Thursday, March 24, 2011

Breaking Up With the New York Times

According the the New York Times website, I've read nearly two hundred articles this month, far in excess of the twenty free ones that are allowed before readers will be asked to pay a subscription fee in order to access their online articles and other content. The paywall comes down on March 28th, and I haven't decided what I'm going to do yet. Do I limit my browsing to only reading one full article per weekday? Do I triangulate the content of the articles from blogger responses? Do I pony up and pay the subscription fee? This last one is unlikely because I don't feel I spend enough time on the site to justify the expense. Every time I pay for any sort of subscription service, I get the urge to overuse it to make sure I'm getting my money's worth. This is how I once ended up seeing sixty movies in a single month one summer, on the Blockbuster All-Access Pass. I have no urge to read the New York Times digital cover to cover every day, and I'm not keen on paying for the privilege to do so.

But here's what I'm not going to do. I'm not going to entertain the notion of piracy or finding ways around the paywall, such as by monkeying around with cookies or multiple accounts. If the New York Times wants to charge for previously free content, they're perfectly within their rights to do so. We've heard rumblings of potential financial issues off and on over the years, and I'd rather the Times survive in its current form behind a paywall than fall prey to cutbacks, or worse the clutches of Rupert Murdoch. Speaking of Murdoch, the Wall Street Journal and the Financial Times have already had paywalls up for some time now, and other major publications are thinking of following suit. The internet has not been kind to the publishing industry, replacing or rendering obsolete many of their former streams of revenue like classified ads. Many papers have folded or consolidated, and the remaining ones have shed jobs and cut back on coverage.

I feel mildly guilty every time I hear another newspaper is gone, or that reporters are juggling multiple beats, or that a local paper is going to have to do without its arts editor. I'm certainly one of those contributing to the problem, since I get the bulk of my news from the Internet and can't remember the last time I actually sat down with the print version of any newspaper or news magazine. As a kid, my parents got the Sunday edition of the Los Angeles Times every week, and we briefly had a subscription to TIME Magazine. Now I depend on news aggregators like Google News and read more commentary about certain items in the news than the actual news itself. I go to Craigslist for job listings, and the Weather Underground for the five-day forecast, and Moviefone for theater schedules. I know reporters are important, and that a free press provides an important checks against those with power. Professional journalists can't be replaced with amateur bloggers without the quality of our news coverage suffering. And the fact that a few companies own so many papers and other media outlets worries me.

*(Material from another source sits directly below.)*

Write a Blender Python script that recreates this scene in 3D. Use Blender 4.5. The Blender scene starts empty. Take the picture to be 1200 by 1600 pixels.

So while it might be a mild hassle for me to remember not to click on the links to New York Times articles unless I want to use one of my twenty free articles per month to access it, in the end I don't mind. I can get along perfectly well without reading the New York Times regularly, but I think we would all be worse off in the long run if the New York Times didn't exist or was forced to compromise itself for financial reasons. The reason I started reading the Times in the first place was because I liked the fact that their writers would still occasionally use words that I had to look up in the dictionary - or rather, at Dictionary.com. I never want that to change. So I'll probably still look over their headlines to get a sense of the big stories of the day, and read a few articles when I'm looking for in-depth reporting on particular topics, but I'll probably start relying on other sources for my news. The BBC is always good for world affairs, I've been meaning to listen to more NPR, and I always go to the Los Angeles Times for local stories anyway.

It's never a nice feeling to be dumped, but I guess the relationship just wasn't working out. Money troubles are always the hardest to get over, and at the end of the day I guess my pagehits just couldn't make up for your deficit of ad revenue. Best of luck, New York Times. Maybe we'll get back together someday when I can afford you.